Income-tax refunds filed after April 1 are not expected to be affected. The tax filing deadline is April 15.

“This is certainly a difficult action and this impacts New Yorkers waiting for their refunds, but the fact that we even have to consider options like this speaks to how grave our fiscal circumstances are,” said budget spokesman Matt Anderson.

Last month, state officials quietly began talking about having to delay income-tax payments because the state faced a $1.4 billion shortfall before the fiscal year ends March 31.

The idea drew sharp rebukes from state lawmakers, who are now pushing legislation that would require all state income-tax refunds to be made within 30 days.
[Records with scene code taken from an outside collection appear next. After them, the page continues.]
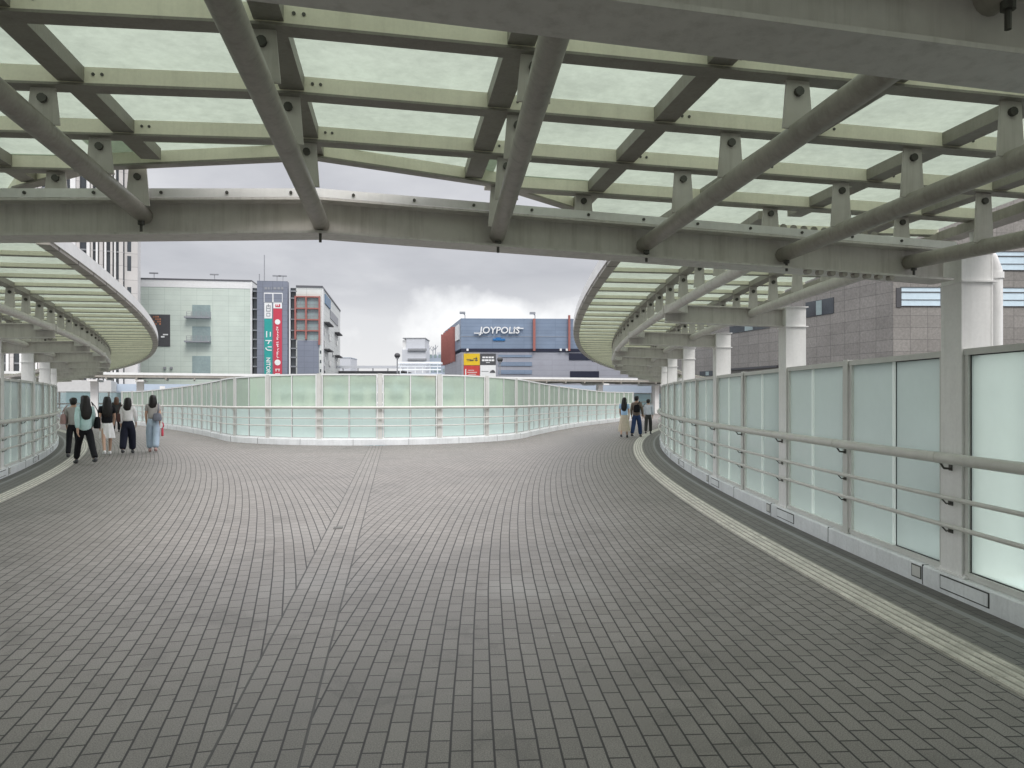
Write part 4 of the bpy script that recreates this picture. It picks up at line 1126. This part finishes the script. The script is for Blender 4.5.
# ------------------------------------------------------------------ people
SKIN = paint('skin', (0.58, 0.37, 0.27), 0.5, 0.06); HAIR = paint('black_hair', (0.014, 0.011, 0.010), 0.38, 0.3, 20.0)
def cloth(name, c, r=0.85): return paint(name, c, r, 0.10, 8.0, spec=0.2, bump=0.2)
def skinmesh(name, verts, edges, radii, mat, parent, sub=1):
    me = bpy.data.meshes.new(name); me.from_pydata([tuple(v) for v in verts], edges, []); me.update()
    o = bpy.data.objects.new(name, me); COL.objects.link(o)
    o.modifiers.new('Skin', 'SKIN'); sm = o.modifiers.new('Sub', 'SUBSURF'); sm.levels = sub; sm.render_levels = sub
    lay = me.skin_vertices[0].data
    for i, r in enumerate(radii):
        lay[i].radius = (r, r) if not isinstance(r, tuple) else r
        lay[i].use_root = (i == 0)
    bpy.context.view_layer.update()
    me2 = bpy.data.meshes.new_from_object(o.evaluated_get(bpy.context.evaluated_depsgraph_get()))
    o.modifiers.clear(); o.data = me2; bpy.data.meshes.remove(me)
    me2.materials.clear(); me2.materials.append(mat)
    for p in me2.polygons: p.use_smooth = True
    o.parent = parent
    return o
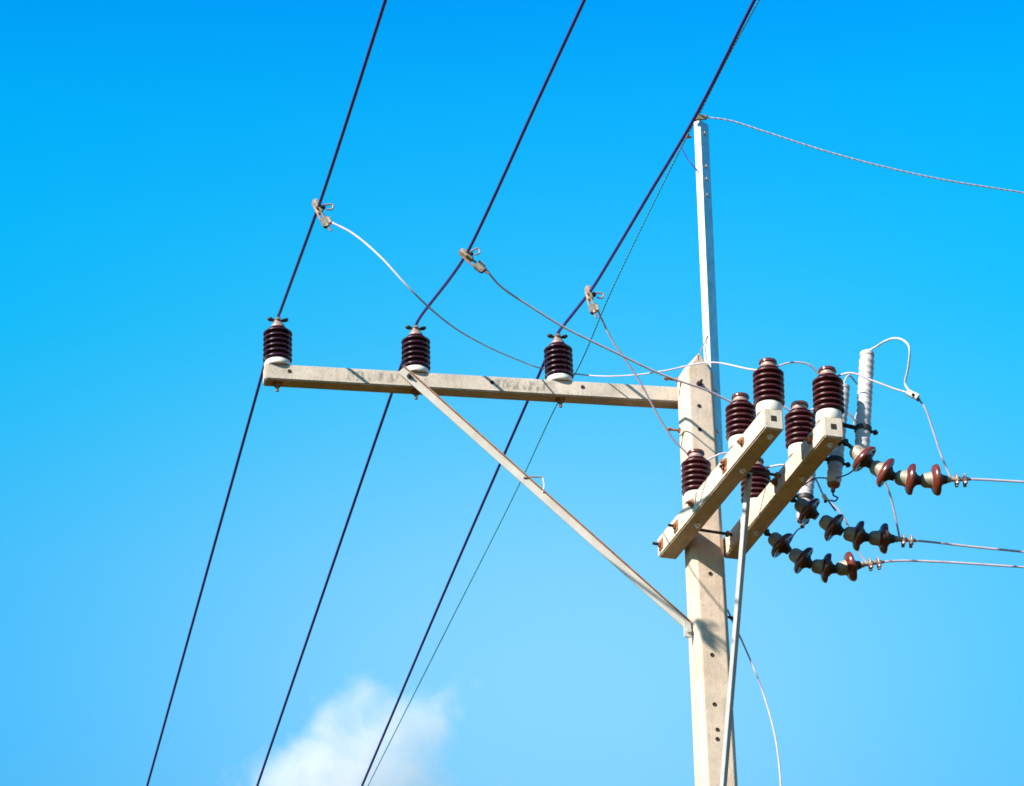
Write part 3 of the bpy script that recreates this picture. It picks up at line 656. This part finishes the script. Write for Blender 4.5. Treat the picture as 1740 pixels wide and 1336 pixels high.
rm = cloud.modifiers.new('merge', 'REMESH'); rm.mode = 'VOXEL'; rm.voxel_size = 4.0
dg = bpy.context.evaluated_depsgraph_get(); me = bpy.data.meshes.new_from_object(cloud.evaluated_get(dg)); cloud.modifiers.clear(); cloud.data = me
m = bpy.data.materials.new('cloud_vapour'); m.use_nodes = True; n = m.node_tree; n.nodes.clear()
mo = n.nodes.new('ShaderNodeOutputMaterial'); pv = n.nodes.new('ShaderNodeVolumePrincipled'); pv.inputs['Color'].default_value = (1, .965, .945, 1); pv.inputs['Anisotropy'].default_value = 0.0
tcn = n.nodes.new('ShaderNodeTexCoord'); nz = noise_node(n, .026, 9, tcn.outputs['Object'], .66); nz.inputs['Distortion'].default_value = .6
def nmath(op, a, b=None):
    q = n.nodes.new('ShaderNodeMath'); q.operation = op
    for k, v in enumerate((a, b)):
        if isinstance(v, (int, float)): q.inputs[k].default_value = v
        elif v is not None: n.links.new(v, q.inputs[k])
    return q.outputs[0]
total = None
for c, r, wt in LOBES:                                  # soft-edged body: one bell of vapour per puff
    dist = n.nodes.new('ShaderNodeVectorMath'); dist.operation = 'DISTANCE'; n.links.new(tcn.outputs['Object'], dist.inputs[0]); dist.inputs[1].default_value = c
    g = nmath('EXPONENT', nmath('MULTIPLY', nmath('POWER', nmath('DIVIDE', dist.outputs['Value'], r * .95), 2.0), -1.3))
    g = nmath('MULTIPLY', g, wt)
    total = g if total is None else nmath('ADD', total, g)
shape = nmath('ADD', nmath('MINIMUM', total, 1.15), nmath('MULTIPLY', nmath('SUBTRACT', nz.outputs['Fac'], .5), 3.1))
mr = n.nodes.new('ShaderNodeMapRange'); mr.inputs[1].default_value = .30; mr.inputs[2].default_value = 1.6; mr.inputs[4].default_value = .028
n.links.new(nmath('MULTIPLY', shape, nmath('GREATER_THAN', total, .05)), mr.inputs[0]); n.links.new(mr.outputs[0], pv.inputs['Density']); n.links.new(pv.outputs[0], mo.inputs['Volume'])
me.materials.clear(); me.materials.append(m)
tag(cloud, 'soft white cloud low in the sky behind the dark cables', 'cloud')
“This is a promise we cannot break,” Assemblyman Richard Brodsky, D-Greenburgh, Westchester County, who is sponsoring the legislation, said in a statement this week.
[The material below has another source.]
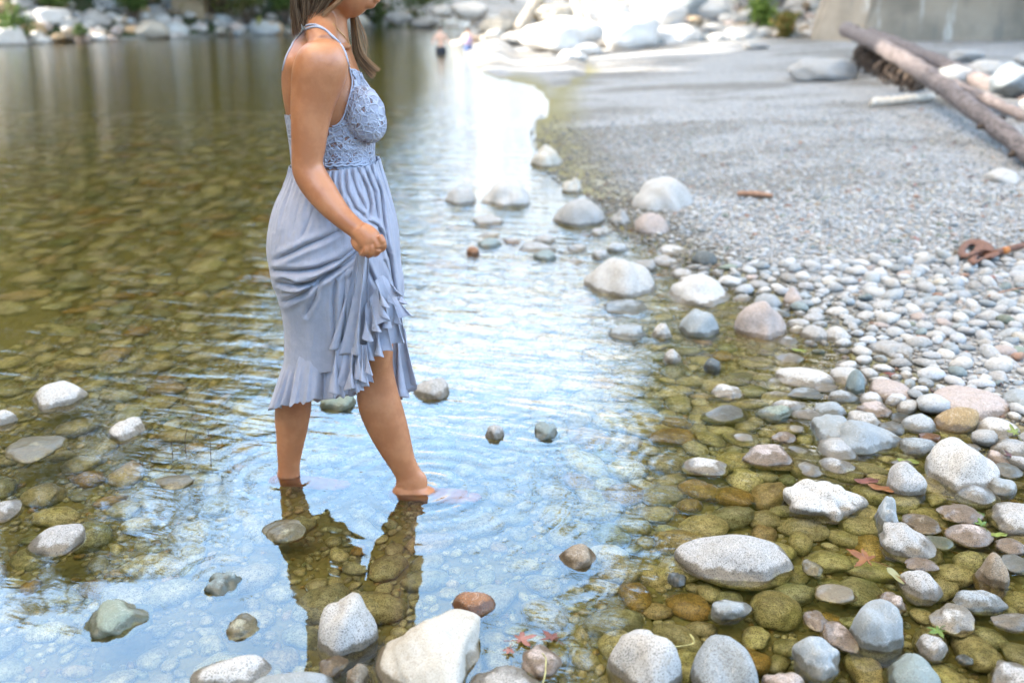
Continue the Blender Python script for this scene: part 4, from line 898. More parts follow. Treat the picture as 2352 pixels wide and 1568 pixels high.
# ---- cloth
m, n, l, b = mat('pale_blue_rayon'); g = NG(m.node_tree); p = g.pos()
we = n.new('ShaderNodeTexWave'); we.wave_type = 'BANDS'; we.bands_direction = 'DIAGONAL'; we.inputs['Scale'].default_value = 260; we.inputs['Distortion'].default_value = 2; l.new(p, we.inputs[0])
crk = g.noise(g.vscale(p, (1, 1, .16)), 150, 4, .6); soft = g.noise(p, 30, 4, .6)
c = g.mix(g.mapr(soft, .35, .65), col4(.43, .435, .515), col4(.375, .385, .465))
c = g.mix(g.mapr(crk, .45, .75, 0, .22), c, col4(.50, .51, .58))
g.put(b.inputs['Base Color'], c); b.inputs['Roughness'].default_value = .82; b.inputs['Sheen Weight'].default_value = .25; b.inputs['Sheen Roughness'].default_value = .5; b.inputs['Specular IOR Level'].default_value = .2
hh_ = g.math('ADD', g.math('MULTIPLY', crk, .8), g.math('ADD', g.math('MULTIPLY', we.outputs[1], .10), g.math('MULTIPLY', soft, 1.3)))
l.new(g.bump(hh_, .55, .004), b.inputs['Normal'])
tr = n.new('ShaderNodeBsdfTranslucent'); tr.inputs['Color'].default_value = (.46, .47, .54, 1); mxs = n.new('ShaderNodeMixShader'); mxs.inputs[0].default_value = .18
l.new(b.outputs[0], mxs.inputs[1]); l.new(tr.outputs[0], mxs.inputs[2]); l.new(mxs.outputs[0], n['Material Output'].inputs['Surface'])
M_CLOTH = m
def polydist(px, py, P):
    """distance to polyline and the parameter along it (0..1), picture units"""
    best = np.full(px.shape, 1e9); tt = np.zeros(px.shape); sd = np.zeros(px.shape); m_ = len(P) - 1
    for i in range(m_):
        (ax, ay), (bx, by) = P[i], P[i + 1]; dx, dy = bx - ax, by - ay
        t = np.clip(((px - ax) * dx + (py - ay) * dy) / (dx * dx + dy * dy), 0, 1); d = np.hypot(px - ax - t * dx, py - ay - t * dy)
        k = d < best; best = np.where(k, d, best); tt = np.where(k, (i + t) / m_, tt); sd = np.where(k, np.sign(dx * (py - ay) - dy * (px - ax)), sd)
    return best, tt, sd
# folds: polyline, depth (m), half width (picture units); a crease with a raised lip on its upper side
FOLDS = [([(775, 532), (740, 550), (700, 566), (655, 588), (636, 596)], .016, 13), ([(817, 568), (780, 597), (732, 617), (685, 624), (632, 622)], .022, 12), ([(819, 580), (775, 615), (707, 652), (670, 657), (642, 650)], .024, 12),
    ([(820, 588), (790, 612), (745, 637), (703, 671), (655, 692)], .022, 13), ([(735, 650), (722, 685), (703, 722)], .012, 12), ([(650, 640), (690, 655), (720, 648)], .012, 9), ([(655, 672), (690, 672), (712, 660)], .012, 8),
    ([(824, 598), (770, 640), (766, 700), (770, 775)], .012, 10), ([(828, 598), (822, 660), (826, 720), (834, 790)], .018, 9), ([(793, 625), (790, 690), (792, 760)], .009, 9), ([(838, 594), (850, 625), (866, 660)], .013, 9),
    ([(790, 388), (797, 440), (815, 478), (842, 502)], .010, 8), ([(804, 386), (820, 440), (840, 480)], .010, 7), ([(820, 385), (842, 430), (852, 470), (848, 500)], .013, 7), ([(836, 383), (860, 440), (868, 500)], .013, 7), ([(850, 380), (875, 440), (884, 520), (895, 575)], .014, 7),
    ([(862, 376), (888, 440), (900, 520), (915, 620)], .010, 7), ([(775, 390), (775, 420), (782, 450)], .008, 7), ([(762, 390), (762, 410), (766, 430)], .007, 6), ([(872, 530), (895, 590), (906, 650), (912, 690)], .020, 9), ([(846, 508), (868, 520), (884, 545), (893, 590)], .012, 8),
    ([(884, 600), (900, 640), (905, 690)], .010, 8), ([(672, 420), (655, 470), (645, 520)], .004, 9), ([(690, 450), (680, 500), (672, 540)], .004, 10), ([(720, 480), (705, 520), (690, 550)], .004, 10), ([(650, 430), (634, 480), (628, 530)], .004, 8)]
def fold_off(px, py):
    o = np.zeros(px.shape)
    for P, A, w in FOLDS:
        d, t, sd = polydist(px, py, P); env = np.sin(np.pi * np.clip(t, .06, .94))**.45
        A = A * 1.15
        o = o - A * env * np.exp(-(d / (w * .42))) + .50 * A * env * np.exp(-((d - w * .9) / (w * .62))**2) * np.where(sd < 0, 1, .7)
    return o
def skirt_surface(S, nt, na, extra=None):
    Q = catmull(S, nt); th = np.linspace(0, 2 * np.pi, na, endpoint=False); v = []
    for i, (lx, ly, rx, ry, yc, dy) in enumerate(Q):
        a = np.array(V(lx, ly, WY + yc)); b_ = np.array(V(rx, ry, WY + yc)); ct, st = np.cos(th), np.sin(th)
        st2 = np.sign(st) * np.abs(st)**.9
        v.append((a + b_) / 2 + ct[:, None] * (b_ - a) / 2 + st2[:, None] * np.array([0, dy, 0]))
    v = np.array(v); x, y, z = v[..., 0], v[..., 1], v[..., 2]
    px, py = proj(x, y, z); near = np.clip((np.sin(-th))[None, :] * 3, 0, 1) * np.ones((nt, 1)); o = fold_off(px, py)
    tt = np.linspace(0, 1, nt)[:, None]
    fine = .0035 * np.sin(th * 46 + 2 * np.sin(tt * 9)) * np.exp(-tt * 5) + .0016 * np.sin(px * .11 + py * .03 + 2 * np.sin(py * .02)) * (1 - np.exp(-tt * 6))
    farf = (1 - near) * .008 * np.sin(th * 17 + 3 * tt)
    d_ = (o * near + fine + farf); nx = np.cos(th)[None, :] * .35; ny = np.where(np.sin(th) < 0, -1, 1)[None, :] * .93
    v[..., 0] += d_ * nx; v[..., 1] += d_ * ny
    return v.reshape(-1, 3), grid_faces(nt, na, True)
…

“The state should not bail itself out on the backs of people who are owed tax refunds.”

What the state is doing is capping how much it pays out in tax rebates before the fiscal year ends. The cap had been set at $1.75 billion; now it’s at $1.25 billion.

About $7 billion in state refunds are paid out each year. About 1.35 million taxpayers have received rebate checks already this year, state officials said.

The income-tax payments are complicated because of the state’s budget calendar. Because the fiscal year runs from April 1 through March 31, income-tax rebates are paid over two fiscal years.

Paterson said Tuesday that the current budget gap has grown to about $2.1 billion. The state faces a $9.2 billion deficit in the 2010-11 fiscal year, which starts April 1.

“The day of reckoning has come,” Paterson said, referring to the state’s burgeoning budget gaps.

The state Department of Taxation and Finance said it gets out about 85 percent of the tax refunds within 30 days, and it can be about 7 to 10 days faster if a taxpayer files electronically.

The decision helps the state manage its cash flow as the fiscal year ends. Paterson said the state expects to delay payments to local governments and other services this month to help end the fiscal year with a balanced budget.

The state has about $14 billion in payments due this month, but budget officials said no final decision has been made on which payments will be delayed. The state delayed payments last December because it was running out of money.